Siamo là, ma vorremmo essere qui. È stato prodotto lì, ma avremmo voluto concepirlo a una diversa latitudine, magari almeno. Ce lo insegnano e impongono, spesso e volentieri, i Paesi orientali che sempre più entrano a gamba tesa nel mercato internazionale, forti di una concorrenza, in prezzi e persone, quasi irraggiungibile: un orologio a 10 franchi, un chilo di (falso) Emmentaler a 5 (senza buchi si risparmia). Anni fa produssero persino delle mentine della Marina svizzera!

Lontani sono i tempi delle nuvolette di gambero o dei Budda di simil-ceramica, oggi la vera ‘arte’ pare essere il facsimile. Quasi uguale a, uguale ma non troppo, identico se non fosse che... Del resto, oltre dieci anni fa, il comico-politico Beppe Grillo lo aveva prefigurato: “Dobbiamo copiare quello che possiamo copiare dagli svizzeri pur essendo italiani”. Peccato però che la carta carbone spesso annerisca tutto il foglio bianco, con il concreto pericolo di macchiare dita e senso di colpa. Perché, anche se ci si salva da sbavature, resta comunque... una (brutta) copia.

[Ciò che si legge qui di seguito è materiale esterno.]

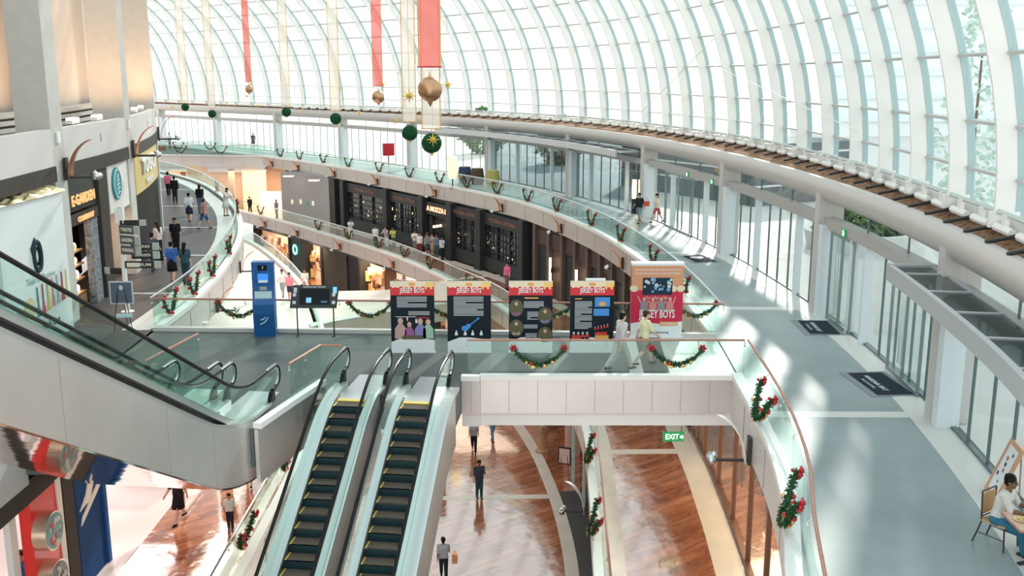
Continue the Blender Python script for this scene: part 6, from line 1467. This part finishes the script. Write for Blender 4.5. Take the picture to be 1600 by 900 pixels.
# right walkway
P(7.05, 54.6, 0, R(150), 'person in a black shirt and blue shorts with a red bag on the right walkway', 'walk', (.02, .03, .04), (.18, .28, .38), 'shorts', 'tan')
P(8.05, 54.7, 0, R(120), 'person in a cream top and red shorts on the right walkway', 'stride', (.72, .66, .52), (.45, .12, .10), 'shorts', 'pale', h=1.66)
o = empty('shoulder_bag', (7.42, 54.5, .95), 0, 'small red bag held by the person in black on the right walkway', 'bag'); b = MB(); b.box(-.16, .16, -.06, .06, 0, .26); b.build('bag_body', mat('bag_red', (.65, .08, .04), .5), o); b = MB(); b.tube([(-.1, 0, .26), (0, 0, .5), (.1, 0, .26)], .012, 5); b.build('bag_strap', mat('bag_red', (.65, .08, .04)), o)
P(-29.2, 113.0, 0, R(180), 'tiny person in dark clothes at the far glass entrance', 'walk', (.10, .06, .05), (.03, .03, .03), 'skirt', h=1.7)
P(-38.5, 112.5, 0, R(170), 'tiny person in a pale shirt behind the far white footbridge', 'stand', (.65, .72, .80), (.1, .1, .12))
P(13.8, 27.5, -.02, R(160), 'person in a blue shirt seen through the glass beyond the near doors', 'walk', (.25, .42, .55), (.45, .5, .55), skin='tan')
# bridge
P(3.0, 26.5, 0, R(-62), 'person in a pale grey top and grey trousers striding before the fourth poster', 'stride', (.55, .52, .53), (.45, .42, .41), 'trousers', 'pale', 'hair', h=1.68, near=True, sleeve='long_shirt')
P(3.72, 26.95, 0, R(-70), 'bare legged person in a pale yellow top walking before the red poster', 'walk', (.75, .72, .45), (.30, .22, .18), 'shorts', 'pale', 'hair', M_hairb, h=1.62, near=True)
# basement gallery before the black shopfront
z1 = -5.2
for x, y, fa, lb, ps, tp, bt, kd, sk in (
        (-13.3, 80.8, 200, 'person all in white leaning over the basement gallery rail, alone', 'lean', (.75, .74, .72), (.70, .68, .66), 'trousers', 'tan'),
        (-10.7, 76.9, 190, 'person in a white shirt and black trousers at the basement gallery rail', 'stand', (.72, .72, .70), (.03, .03, .04), 'trousers', 'tan'),
        (-9.8, 76.6, 160, 'person in a lilac top by the basement gallery rail', 'lean', (.45, .35, .42), (.6, .6, .62), 'trousers', 'pale'),
        (-9.2, 76.2, 170, 'person in a yellow green top by the basement gallery rail', 'lean', (.55, .56, .12), (.1, .1, .1), 'trousers', 'tan'),
        (-7.4, 74.6, 180, 'person in a white shirt standing alone left of the group before the entrance', 'cross', (.75, .74, .70), (.2, .2, .22), 'trousers', 'tan'),
        (-6.9, 73.3, 170, 'person in a white top and dark red trousers in the group before the entrance', 'stand', (.78, .70, .68), (.20, .02, .03), 'trousers', 'pale'),
        (-6.3, 72.8, 185, 'person in a grey dress in the group before the entrance', 'stand', (.20, .22, .24), (.06, .06, .07), 'skirt', 'pale'),
        (-5.95, 73.0, 160, 'person in a peach dress in the group before the entrance', 'cross', (.65, .42, .32), (.62, .45, .35), 'skirt', 'pale'),
        (-5.6, 72.6, 175, 'person in a slate blue shirt in the group before the entrance', 'stand', (.12, .20, .28), (.06, .1, .14), 'trousers', 'tan'),
        (-5.1, 71.4, 150, 'person in a pale blue shirt and black trousers at the right end of the group', 'phone', (.55, .64, .72), (.015, .018, .02), 'trousers', 'tan'),
        (-6.4, 74.0, 180, 'person in dark clothes standing behind the group near the doorway', 'stand', (.05, .06, .08), (.03, .03, .04), 'trousers', 'tan'),
        (-22.3, 93.4, 150, 'person in a purple top near the warmly lit shop', 'stand', (.35, .18, .32), (.15, .1, .15), 'trousers', 'tan'),
        (-25.6, 96.4, 200, 'dark dressed person at the left end of the basement gallery', 'walk', (.03, .03, .04), (.03, .03, .04), 'trousers', 'tan'),
        (-.3, 61.2, 150, 'person in bright pink half hidden behind the third poster', 'stand', (.80, .12, .30), (.2, .1, .15), 'trousers', 'pale')):
    P(x, y, z1, R(fa), lb, ps, tp, bt, kd, sk, 'long_hair' if kd == 'skirt' else 'hair')
# far left basement gallery
for x, y, fa, lb, ps, tp, bt, kd, hh in (
        (-15.2, 58.2, 200, 'person in grey on the pale basement floor left of the blue pillar', 'stand', (.35, .33, .32), (.12, .14, .2), 'shorts', 1.68),
        (-14.0, 59.2, 180, 'person in a white shirt just right of the one in grey', 'walk', (.7, .7, .68), (.3, .3, .32), 'trousers', 1.7),
        (-13.3, 58.0, 170, 'person in a pink top and dark shorts right of the blue pillar', 'stand', (.80, .22, .30), (.04, .04, .06), 'shorts', 1.68),
        (-12.7, 59.6, 190, 'person in a white top behind the pink one', 'walk', (.75, .68, .62), (.6, .3, .25), 'shorts', 1.65),
        (-12.4, 57.2, 180, 'small child in a peach shirt near the basement rail', 'stand', (.75, .40, .28), (.15, .12, .15), 'shorts', 1.15)):
    P(x, y, z1+.01, R(fa), lb, ps, tp, bt, kd, 'tan', h=hh)
for x, y, z, fa, lb, ps, tp, bt, kd, hh, sk in (
        (-10.05, 27.9, z1, 160, 'bare legged person in a black skirt and dark top below the silver escalator', 'walk', (.03, .02, .02), (.02, .012, .016), 'skirt', 1.68, 'pale'),
        (-8.35, 27.3, z1, 190, 'child in a white shirt and dark trousers near the left basement rail', 'stand', (.72, .70, .68), (.03, .03, .04), 'trousers', 1.15, 'tan'),
        (-8.65, 30.6, z1, 10, 'person in a teal shirt half hidden under the escalator end', 'walk', (.18, .40, .42), (.06, .08, .12), 'shorts', 1.7, 'pale'),
        (-8.15, 31.6, z1, 0, 'person in a lilac shirt under the silver end panel', 'stride', (.42, .36, .46), (.05, .06, .12), 'trousers', 1.72, 'tan'),
        (-9.4, 30.8, z1, 20, 'person in black shorts just under the mirrored escalator soffit', 'stand', (.03, .03, .03), (.03, .04, .03), 'shorts', 1.7, 'pale'),
        (-12.15, 22.6, z1, 200, 'person in a blue jacket and purple cap inside the bright shop window', 'stand', (.02, .10, .25), (.02, .08, .2), 'trousers', 1.7, 'tan')):
    P(x, y, z, R(fa), lb, ps, tp, bt, kd, sk, 'hair', h=hh)
# lowest level
P(-1.45, 41.2, -10.4, R(195), 'person in a dark shirt and teal trousers holding a phone, alone on the lowest floor', 'phone', (.045, .055, .075), (.03, .075, .085), 'trousers', 'brown', h=1.78)
P(-1.9, 46.8, -10.4, R(180), 'person in black trousers just below the bridge beam, left one', 'walk', (.3, .3, .3), (.015, .015, .02))
P(-1.0, 48.5, -10.4, R(200), 'person in blue jeans just below the bridge beam, right one', 'stride', (.4, .45, .5), (.12, .20, .30))
P(-2.55, 34.0, -10.4, R(5), 'person in a grey shirt carrying an orange bag beside the escalator foot', 'walk', (.42, .44, .47), (.02, .03, .035), skin='brown')
o = empty('shopping_bag', (-2.13, 34.0, -9.72), 0, 'orange paper bag carried on the lowest floor', 'bag'); b = MB(); b.box(-.1, .1, -.14, .14, 0, .36); b.build('bag_body', mat('bag_orange', (.70, .32, .14), .6), o); b = MB(); b.tube([(0, -.08, .36), (0, 0, .5), (0, .08, .36)], .01, 5); b.build('bag_handle', mat('bag_orange', (.70, .32, .14)), o)
# diners
P(8.42, 15.98, 0, R(-134), 'person in a white polo shirt and jeans seated at the cafe table', 'sit', (.68, .66, .62), (.03, .16, .26), 'trousers', 'brown', near=True, h=1.74)
P(9.27, 14.87, 0, R(78), 'person in dark jeans seated at the bottom right corner, mostly out of frame', 'sit', (.05, .06, .08), (.02, .045, .07), 'trousers', 'brown', near=True, h=1.74)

“Piuttosto che una borsa fake mi compro un sacchetto in rafia”, è l’iconica e costante frase di una cara e vecchia amica. Oggi continuo, come lei, a pensarla così: meglio un quadretto di quello buono, che una tavoletta indefinita in gusto e aroma; meglio una gustosa raclette, acquistata direttamente in capanna, che un intruglio di caseina ‘made in somewhere’; meglio un tuffo nei nostri laghi e fiumi anziché nelle acque, pur cristalline, di ‘ricostruite’ spiagge caraibiche.

Continuo a scegliere l’originale, aborro il duplicato. E se proprio non posso permettermi un Rolex, ebbene, per sapere che ore sono, preferisco ancora alzare lo sguardo verso il campanile, quello del mio (nostro) paese.